Удлиняясь, поэма удаляется от своего конца, а самый конец наступает нечаянно и звучит как начало.
Структура дантовского монолога, построенного на органной регистровке, может быть хорошо понята при помощи аналогии с горными породами, чистота которых нарушена вкрапленными инородными телами.
Зернистые примеси и лавовые прожилки указывают на единый сдвиг, или катастрофу, как на общий источник формообразования.

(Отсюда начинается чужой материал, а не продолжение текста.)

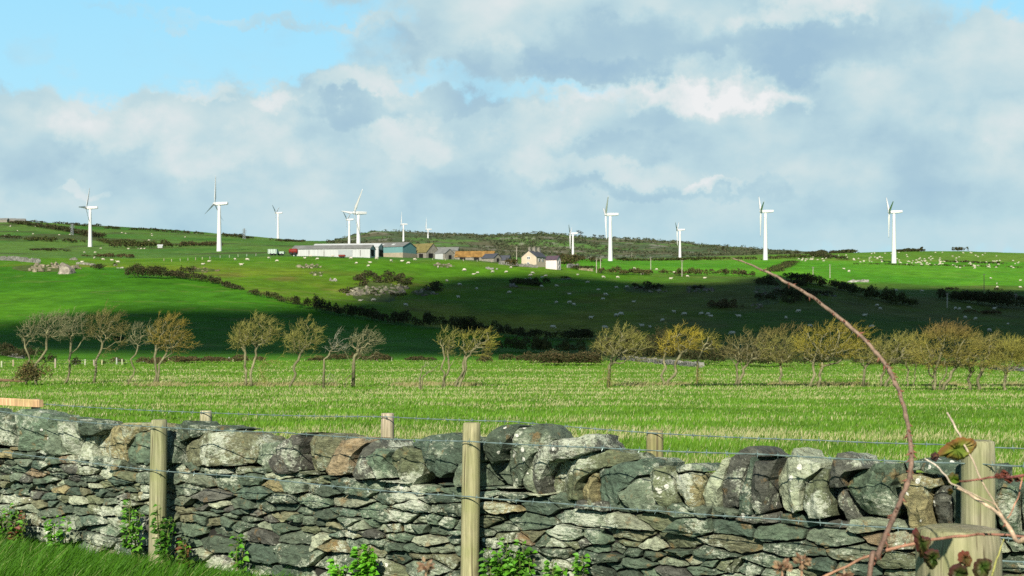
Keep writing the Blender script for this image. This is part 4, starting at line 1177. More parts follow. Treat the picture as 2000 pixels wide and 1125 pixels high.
    for i in src:
        for _ in range(int(rg.poisson(4.4 * dens))):
            o = P[i] - cen; o = o / (np.linalg.norm(o) + .3)
            v = o * .75 + np.array([.55, 0, .30]) + rg.normal(0, .40, 3); v /= np.linalg.norm(v)
            L_ = rg.uniform(.22, .62); p0 = P[i]; p1 = p0 + v * L_ * .55; v2 = v + rg.normal(0, .35, 3) + np.array([.15, 0, .15]); v2 /= np.linalg.norm(v2); p2 = p1 + v2 * L_ * .45
            k = tcol(p1)
            A += [p0, p1]; B += [p1, p2]; RA += [.0072, .0062]; RB += [.0062, .0035]; Cc += [k, k * 1.1]
            if rg.random() < .6:
                v3 = v + rg.normal(0, .7, 3); v3 /= np.linalg.norm(v3); A.append(p1); B.append(p1 + v3 * L_ * .4); RA.append(.009); RB.append(.004); Cc.append(k)
    rods('crown', A, B, np.array(RA), np.array(RB), np.array(Cc), TWIG, root)
    return root
YEL = ((.26, .245, .040), (.15, .14, .045)); OLV = ((.24, .235, .055), (.14, .13, .05)); GRY = ((.21, .21, .105), (.13, .125, .07)); BRN = ((.20, .18, .06), (.11, .095, .045))
T = hawthorn
T('hawthorn_tree', 72, 752, [(95,638,42,30),(55,650,18,30)], 'bare windswept tree rising out of a round bush at the left end of the row', stems=[((72,752),(90,655)),((50,750),(48,668)),((62,752),(75,680))], twig=GRY, seed=1, dens=.7)
T('hawthorn_tree', 125, 750, [(138,640,26,32)], 'slender crooked windswept tree between the bush and a taller pale-stemmed tree', twig=GRY, seed=2, dens=.8, limb=[((130,690),(170,655))])
T('hawthorn_tree', 184, 749, [(205,638,44,34)], 'tall pale-stemmed windswept tree with brown crown, second full crown in the row', twig=BRN, seed=3, dens=1.0, limb=[((195,700),(222,680)),((200,680),(246,665))])
T('hawthorn_tree', 250, 752, [(272,657,24,26)], 'thin sparse windswept sapling left of a yellowish twin-trunked tree', twig=GRY, seed=4, natt=110, dens=.8, trunk_w=.055)
T('hawthorn_tree', 302, 752, [(328,655,37,40)], 'yellowish windswept tree on two trunks with side twigs trailing right', stems=[((300,752),(303,675)),((306,753),(325,680))], twig=((.27,.205,.03),(.17,.14,.055)), seed=5, dens=1.1, limb=[((320,695),(362,680)),((325,680),(378,675))])
T('hawthorn_tree', 492, 755, [(505,652,44,32),(468,660,18,30)], 'broad many-stemmed windswept tree with a long low limb reaching right', stems=[((480,752),(478,690)),((492,752),(498,685)),((505,752),(520,690)),((520,760),(505,720))], twig=OLV, seed=6, dens=1.15, limb=[((505,712),(560,690))])
T('hawthorn_tree', 566, 757, [(590,663,35,33)], 'rounded windswept tree on one dark trunk beside the broad many-stemmed tree', twig=OLV, seed=7, dens=1.0)
T('hawthorn_tree', 632, 760, [(655,672,24,24)], 'nearly bare grey windswept tree on a thin kinked stem', stems=[((632,760),(632,705)),((632,705),(650,680))], twig=((.25,.25,.19),(.18,.17,.12)), seed=8, natt=70, dens=.45, trunk_w=.06, limb=[((634,740),(646,730))])
T('hawthorn_tree', 672, 757, [(712,672,32,28)], 'spreading pale-limbed windswept tree leaning right beside the nearly bare one', stems=[((672,757),(690,700)),((690,700),(705,680))], twig=GRY, seed=9, dens=.75, limb=[((688,710),(665,680)),((690,700),(712,700))])
T('dead_tree', 818, 762, [(832,722,14,14)], 'short dead leafless stub with a few bare forked branches', stems=[((818,762),(820,735)),((820,738),(831,706)),((822,738),(856,714))], twig=((.24,.23,.17),(.17,.15,.1)), seed=10, natt=8, dens=.05, trunk_w=.06)
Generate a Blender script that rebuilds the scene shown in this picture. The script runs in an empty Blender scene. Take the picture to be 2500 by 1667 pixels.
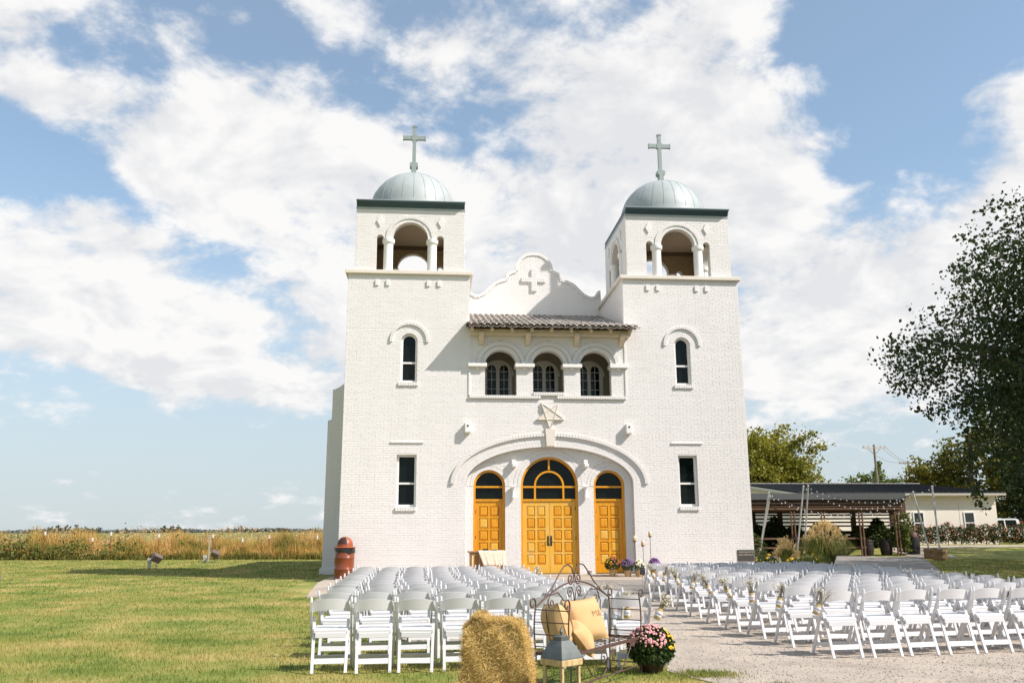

Стихи Данта сформированы и расцвечены именно геологически. Их материальная структура бесконечно важнее пресловутой скульптурности. Представьте себе монумент из гранита или мрамора, который в своей символической тенденции направлен не на изображение коня или всадника, но на раскрытие внутренней структуры самого же мрамора или гранита. Другими словами, вообразите памятник из гранита, воздвигнутый в честь гранита и якобы для раскрытия его идеи, – таким образом вы получите довольно ясное понятие о том, как соотносится у Данта форма и содержание.
Всякий период стихотворной речи – будь то строчка, строфа или цельная композиция лирическая – необходимо рассматривать как единое слово. Когда мы произносим, например, «солнце», мы не выбрасываем из себя готового смысла, – это был бы семантический выкидыш, – но переживаем своеобразный цикл.
Любое слово является пучком, и смысл торчит из него в разные стороны, а не устремляется в одну официальную точку. Произнося «солнце», мы совершаем как бы огромное путешествие, к которому настолько привыкли, что едем во сне. Поэзия тем и отличается от автоматической речи, что будит нас и встряхивает на середине слова. Тогда оно оказывается гораздо длиннее, чем мы думали, и мы припоминаем, что говорить – значит всегда находиться в дороге.
Семантические циклы дантовских песней построены таким образом, что начинается, примерно, – «мёд», а кончается – «медь»; начинается – «лай», а кончается – «лёд».
Дант, когда ему нужно, называет веки глазными губами. Это когда на ресницах виснут ледяные кристаллы мерзлых слез и образуют корку, мешающую плакать.
Gli occhi lor, ch’eran pria pur dentro molli,Gocciar su per le labbra…[66]
(Inf., XXXII, 46–47)Итак, страданье скрещивает органы чувств, создает гибриды, приводит к губастому глазу.